-- BEGIN --

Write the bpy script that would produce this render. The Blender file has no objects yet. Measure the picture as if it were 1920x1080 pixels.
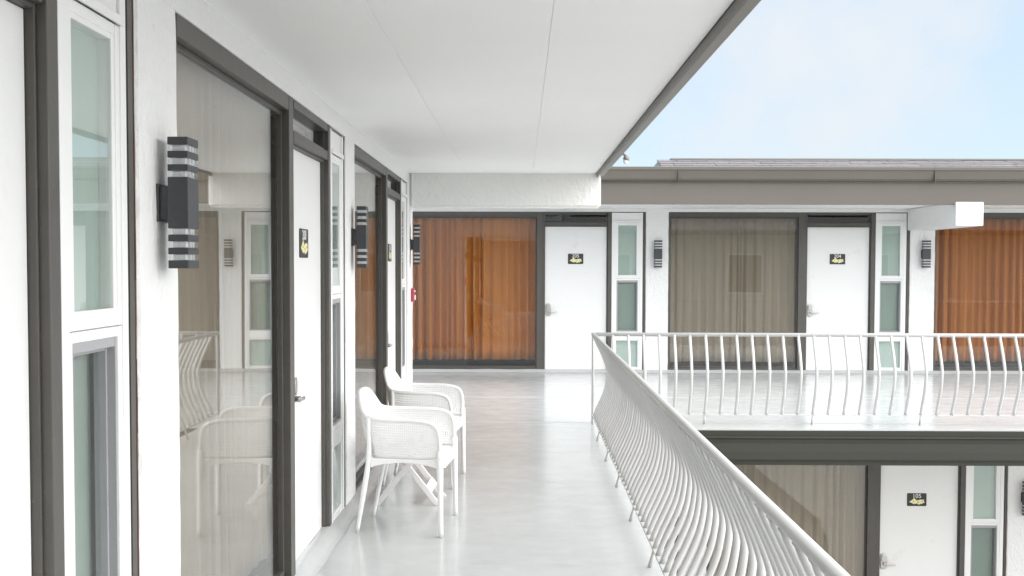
import bpy, bmesh, math, random
from mathutils import Vector, Matrix, noise
R = math.radians
random.seed(7)
scene = bpy.context.scene
COL = scene.collection

# ------------------------------------------------------------------ camera
cam_d = bpy.data.cameras.new('camera')
cam_d.sensor_width = 36.0
cam_d.lens = 2125.66 / 1920 * 36.0
cam_d.shift_y = 46.05 / 1920
cam_d.clip_start = 0.05
cam_d.clip_end = 3000
cam = bpy.data.objects.new('camera', cam_d)
cam.matrix_world = (Matrix.Translation((0, 0, 1.57)) @ Matrix.Rotation(0.0083, 4, 'Z')
                    @ Matrix.Rotation(math.pi / 2 - 0.0402, 4, 'X') @ Matrix.Rotation(0.0025, 4, 'Z'))
COL.objects.link(cam)
scene.camera = cam

# ------------------------------------------------------------------ light
SUN_EL, SUN_AZ = R(50), R(118)          # azimuth clockwise from +Y
world = bpy.data.worlds.new('World')
scene.world = world
world.use_nodes = True
nt = world.node_tree
for n in list(nt.nodes):
    nt.nodes.remove(n)
def wn(t, **kw):
    n = nt.nodes.new(t)
    for k, v in kw.items():
        setattr(n, k, v)
    return n
def wl(a, b):
    nt.links.new(a, b)
wo = wn('ShaderNodeOutputWorld'); bg = wn('ShaderNodeBackground')
bg.inputs['Strength'].default_value = 0.12
sky = wn('ShaderNodeTexSky', sky_type='NISHITA', sun_disc=False, sun_elevation=SUN_EL,
         sun_rotation=SUN_AZ, altitude=50, air_density=1.0, dust_density=0.4, ozone_density=1.0)
tc = wn('ShaderNodeTexCoord')
sep = wn('ShaderNodeSeparateXYZ'); wl(tc.outputs['Generated'], sep.inputs[0])
nz = wn('ShaderNodeTexNoise'); nz.inputs['Scale'].default_value = 9.0; nz.inputs['Detail'].default_value = 7
nz.inputs['Roughness'].default_value = 0.5
cm = wn('ShaderNodeMapping'); cm.inputs['Location'].default_value = (0.35, 0.1, 0.2); wl(tc.outputs['Generated'], cm.inputs[0]); wl(cm.outputs[0], nz.inputs['Vector'])
# soft clouds: a bank to the north-north-east with ragged noise edges
bank = wn('ShaderNodeVectorMath', operation='DOT_PRODUCT'); bank.inputs[1].default_value = Vector((0.245, 0.95, 0.215)).normalized()
wl(tc.outputs['Generated'], bank.inputs[0])
b1 = wn('ShaderNodeMath', operation='MULTIPLY_ADD'); wl(bank.outputs['Value'], b1.inputs[0]); b1.inputs[1].default_value = 75; b1.inputs[2].default_value = -74.42
b2 = wn('ShaderNodeMath', operation='MULTIPLY_ADD'); wl(nz.outputs['Fac'], b2.inputs[0]); b2.inputs[1].default_value = 3.6; wl(b1.outputs[0], b2.inputs[2])
b3 = wn('ShaderNodeMath', operation='SUBTRACT'); wl(b2.outputs[0], b3.inputs[0]); b3.inputs[1].default_value = 1.8
ramp = wn('ShaderNodeMapRange', interpolation_type='SMOOTHSTEP')
ramp.inputs['From Min'].default_value = -0.5; ramp.inputs['From Max'].default_value = 1.0
wl(b3.outputs[0], ramp.inputs['Value'])
# unseen bright cloud, added east, south and overhead to light the left wall
dot = wn('ShaderNodeVectorMath', operation='DOT_PRODUCT'); dot.inputs[1].default_value = (0.72, -0.42, 0.55)
wl(tc.outputs['Generated'], dot.inputs[0])
mr = wn('ShaderNodeMapRange', interpolation_type='SMOOTHSTEP')
mr.inputs['From Min'].default_value = 0.24; mr.inputs['From Max'].default_value = 0.74
wl(dot.outputs['Value'], mr.inputs['Value'])
veil = wn('ShaderNodeMix', data_type='RGBA'); veil.inputs['Factor'].default_value = 0.82     # thin high haze over the blue
wl(sky.outputs[0], veil.inputs['A']); veil.inputs['B'].default_value = (2.75, 3.35, 3.85, 1)
puff = wn('ShaderNodeMix', data_type='RGBA'); wl(ramp.outputs[0], puff.inputs['Factor'])
wl(veil.outputs['Result'], puff.inputs['A']); puff.inputs['B'].default_value = (3.4, 3.64, 3.9, 1)
sm = wn('ShaderNodeMix', data_type='RGBA')
wl(mr.outputs[0], sm.inputs['Factor']); wl(puff.outputs['Result'], sm.inputs['A']); sm.inputs['B'].default_value = (18.0, 17.9, 17.9, 1)
wl(sm.outputs['Result'], bg.inputs['Color']); wl(bg.outputs[0], wo.inputs[0])

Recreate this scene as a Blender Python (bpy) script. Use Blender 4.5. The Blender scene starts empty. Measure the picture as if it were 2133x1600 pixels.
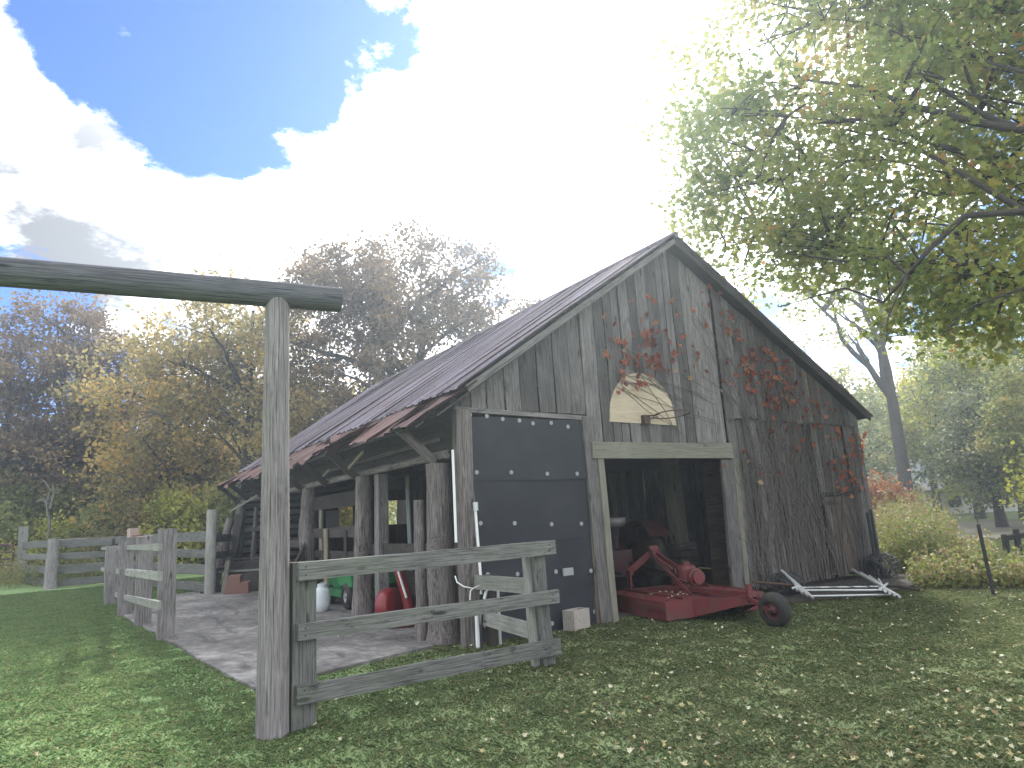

-- END --

WHAT THE TASK ASKS. Your task is to repeat the data above exactly while excluding the pictures.

RESPONSE.
Write the bpy script that would produce this render. The Blender file has no objects yet. Measure the picture as if it were 1920x1080 pixels.
import bpy, bmesh, math, random
from mathutils import Vector, Matrix, noise
R = math.radians
random.seed(7)
scene = bpy.context.scene
COL = scene.collection

# ------------------------------------------------------------------ camera
cam_d = bpy.data.cameras.new('camera')
cam_d.sensor_width = 36.0
cam_d.lens = 2125.66 / 1920 * 36.0
cam_d.shift_y = 46.05 / 1920
cam_d.clip_start = 0.05
cam_d.clip_end = 3000
cam = bpy.data.objects.new('camera', cam_d)
cam.matrix_world = (Matrix.Translation((0, 0, 1.57)) @ Matrix.Rotation(0.0083, 4, 'Z')
                    @ Matrix.Rotation(math.pi / 2 - 0.0402, 4, 'X') @ Matrix.Rotation(0.0025, 4, 'Z'))
COL.objects.link(cam)
scene.camera = cam

# ------------------------------------------------------------------ light
SUN_EL, SUN_AZ = R(50), R(118)          # azimuth clockwise from +Y
world = bpy.data.worlds.new('World')
scene.world = world
world.use_nodes = True
nt = world.node_tree
for n in list(nt.nodes):
    nt.nodes.remove(n)
def wn(t, **kw):
    n = nt.nodes.new(t)
    for k, v in kw.items():
        setattr(n, k, v)
    return n
def wl(a, b):
    nt.links.new(a, b)
wo = wn('ShaderNodeOutputWorld'); bg = wn('ShaderNodeBackground')
bg.inputs['Strength'].default_value = 0.12
sky = wn('ShaderNodeTexSky', sky_type='NISHITA', sun_disc=False, sun_elevation=SUN_EL,
         sun_rotation=SUN_AZ, altitude=50, air_density=1.0, dust_density=0.4, ozone_density=1.0)
tc = wn('ShaderNodeTexCoord')
sep = wn('ShaderNodeSeparateXYZ'); wl(tc.outputs['Generated'], sep.inputs[0])
nz = wn('ShaderNodeTexNoise'); nz.inputs['Scale'].default_value = 9.0; nz.inputs['Detail'].default_value = 7
nz.inputs['Roughness'].default_value = 0.5
cm = wn('ShaderNodeMapping'); cm.inputs['Location'].default_value = (0.35, 0.1, 0.2); wl(tc.outputs['Generated'], cm.inputs[0]); wl(cm.outputs[0], nz.inputs['Vector'])
# soft clouds: a bank to the north-north-east with ragged noise edges
bank = wn('ShaderNodeVectorMath', operation='DOT_PRODUCT'); bank.inputs[1].default_value = Vector((0.245, 0.95, 0.215)).normalized()
wl(tc.outputs['Generated'], bank.inputs[0])
b1 = wn('ShaderNodeMath', operation='MULTIPLY_ADD'); wl(bank.outputs['Value'], b1.inputs[0]); b1.inputs[1].default_value = 75; b1.inputs[2].default_value = -74.42
b2 = wn('ShaderNodeMath', operation='MULTIPLY_ADD'); wl(nz.outputs['Fac'], b2.inputs[0]); b2.inputs[1].default_value = 3.6; wl(b1.outputs[0], b2.inputs[2])
b3 = wn('ShaderNodeMath', operation='SUBTRACT'); wl(b2.outputs[0], b3.inputs[0]); b3.inputs[1].default_value = 1.8
ramp = wn('ShaderNodeMapRange', interpolation_type='SMOOTHSTEP')
ramp.inputs['From Min'].default_value = -0.5; ramp.inputs['From Max'].default_value = 1.0
wl(b3.outputs[0], ramp.inputs['Value'])
# unseen bright cloud, added east, south and overhead to light the left wall
dot = wn('ShaderNodeVectorMath', operation='DOT_PRODUCT'); dot.inputs[1].default_value = (0.72, -0.42, 0.55)
wl(tc.outputs['Generated'], dot.inputs[0])
mr = wn('ShaderNodeMapRange', interpolation_type='SMOOTHSTEP')
mr.inputs['From Min'].default_value = 0.24; mr.inputs['From Max'].default_value = 0.74
wl(dot.outputs['Value'], mr.inputs['Value'])
veil = wn('ShaderNodeMix', data_type='RGBA'); veil.inputs['Factor'].default_value = 0.82     # thin high haze over the blue
wl(sky.outputs[0], veil.inputs['A']); veil.inputs['B'].default_value = (2.75, 3.35, 3.85, 1)
puff = wn('ShaderNodeMix', data_type='RGBA'); wl(ramp.outputs[0], puff.inputs['Factor'])
wl(veil.outputs['Result'], puff.inputs['A']); puff.inputs['B'].default_value = (3.4, 3.64, 3.9, 1)
sm = wn('ShaderNodeMix', data_type='RGBA')
wl(mr.outputs[0], sm.inputs['Factor']); wl(puff.outputs['Result'], sm.inputs['A']); sm.inputs['B'].default_value = (18.0, 17.9, 17.9, 1)
wl(sm.outputs['Result'], bg.inputs['Color']); wl(bg.outputs[0], wo.inputs[0])

Recreate this scene as a Blender Python (bpy) script. Use Blender 4.5. The Blender scene starts empty. Measure the picture as if it were 2133x1600 pixels.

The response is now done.